Pero el problema que decide todo es político. Es la cuestión
de qué pasa con las masas trabajadoras y populares, en primer
lugar las del mismo país imperialista. Si el imperialismo las
gana y fanatiza para sus planes de agresión o no. Ningún Estado
imperialista ha podido librar una guerra importante sin un mínimo de
condiciones políticas. Esta es una norma histórica que se ha
cumplido siempre.
Los
bandidos imperialistas alemanes y franceses pudieron desatar la
Primera Guerra Mundial, porque durante medio siglo de “paz” habían
logrado meter en la cabeza de sus pueblos el fanatismo patriotero. Y
porque quienes tenían el deber y la posibilidad de combatir eso, la
mayoría de los dirigentes de la socialdemocracia, capitularon
cobardemente.
La
eficacia de los ejércitos de Hitler y el desastre de los de Mussolini
en la Segunda Guerra, no se debió a que los alemanes eran valientes y
los italianos temerosos. Eso es lo que cuentan las películas de
guerra del cine-basura de Hollywood. La verdad fue otra.
Lamentablemente, gran parte del pueblo alemán había sido ganado políticamente
por Hitler, gracias en primer lugar a la doble deserción del
stalinismo y la socialdemocracia, que se fugaron sin organizar la
unidad de los trabajadores para luchar contra el nazismo. Por el
contrario, gran parte del pueblo italiano estaba contra la guerra
imperialista. Por eso en 1943 los obreros hicieron un gran
levantamiento revolucionario en Milán y otras ciudades, y luego
durante dos años combatieron contra los ocupantes alemanes y los
fascistas. Miles y miles cayeron heroicamente en esa lucha.
Esta
norma histórica se verificó nuevamente en Vietnam, donde el
imperialismo yanqui tenía también una abrumadora superioridad técnica.
Para
decirlo estilo Gramsci: el imperialismo necesita un cierto grado de consenso
para hacer la guerra. Y el grado de consenso requerido suele ser mucho
mayor que para otras operaciones políticas.
El
hecho es que en nuestra época esas condiciones no son de lo mejor. Si
algo caracteriza la relación actual de las masas con los sistemas políticos,
incluso en los mismos países centrales, no es precisamente el fervor
por los gobernantes, ni la fe en sus discursos. ¡Imperialismos eran
los de antes! ¡La gente creía!
Fue
necesario el desastre del atentado a la Torres, para que Bush pudiera
ganar el consenso político suficiente como para intentar el giro “superimperialista”.

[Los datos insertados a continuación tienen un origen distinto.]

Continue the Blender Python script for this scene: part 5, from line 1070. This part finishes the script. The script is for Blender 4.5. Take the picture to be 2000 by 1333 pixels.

Pero eso va en descenso. Ese capital político se ha ido gastando sin
ser repuesto, aunque es aún importante. Por eso Bush no quiere dar
largas al asunto... Necesita urgentemente una blitzkrieg, una
guerra rápida que resuelva la cosa en horas... o en días... Un hecho
consumado... Si no logra eso...
Asimismo,
otra parte esencial de la formación de consenso ha sido siempre la
percepción del enemigo que el imperialismo haya podido plantar en
el imaginario de las masas. Y con Irak no ha debido esforzarse. Saddam
Hussein parece una figura hecha a propósito... un dictador que cometió
los peores crímenes... claro que al servicio de Estados Unidos...
pero a ese detalle no se lo recuerda...
¿Pero
qué pasará mañana si el enemigo propuesto no es un personaje
siniestro sino, por ejemplo, una gran revolución obrera y popular
latinoamericana, una revolución superdemocrática por basarse en la
libre autodeterminación de las masas? ¿No atraería casi
naturalmente, como un imán, las simpatías de los trabajadores y la
juventud estudiantil de EE.UU. y de los pueblos del mundo? Este es
otro posible parámetro que no tienen en cuenta los que dibujan a un
imperialismo omnipotente, que no cabe desafiar sino acomodarse a él.
Para
terminar la evaluación de los imperialismos de este siglo y sus
antecesores, digamos que se verifica también aquí un desarrollo
desigual. Por un lado, son inmensamente superiores en la técnica
—la de las armas en primer lugar— y han desarrollado mecanismos más
“refinados” de explotación del trabajo, y de tratamiento de las
crisis y su descarga sobre la mayoría de la humanidad que padece
fuera de sus Estados. Pero, por el otro lado, su fuerza política,
medida por el consenso y adhesión de sus masas trabajadoras y
populares, hoy es sensiblemente menor que en el pasado. Esta
decadencia política se refleja hasta en la estatura de sus líderes. ¡De
Franklin Roosevelt a George Bush, del general De Gaulle a Jacques
Chirac, de Wiston Churchill a Tony Blair...!
El
gran dificultad de estos inicios del siglo XXI no es principalmente la
fuerza política del imperialismo, sino nuestros propios
problemas: las debilidades y limitaciones políticas, programáticas
y de dirección de las luchas y los movimientos sociales que sin
embargo, afortunadamente, despuntan por todas partes.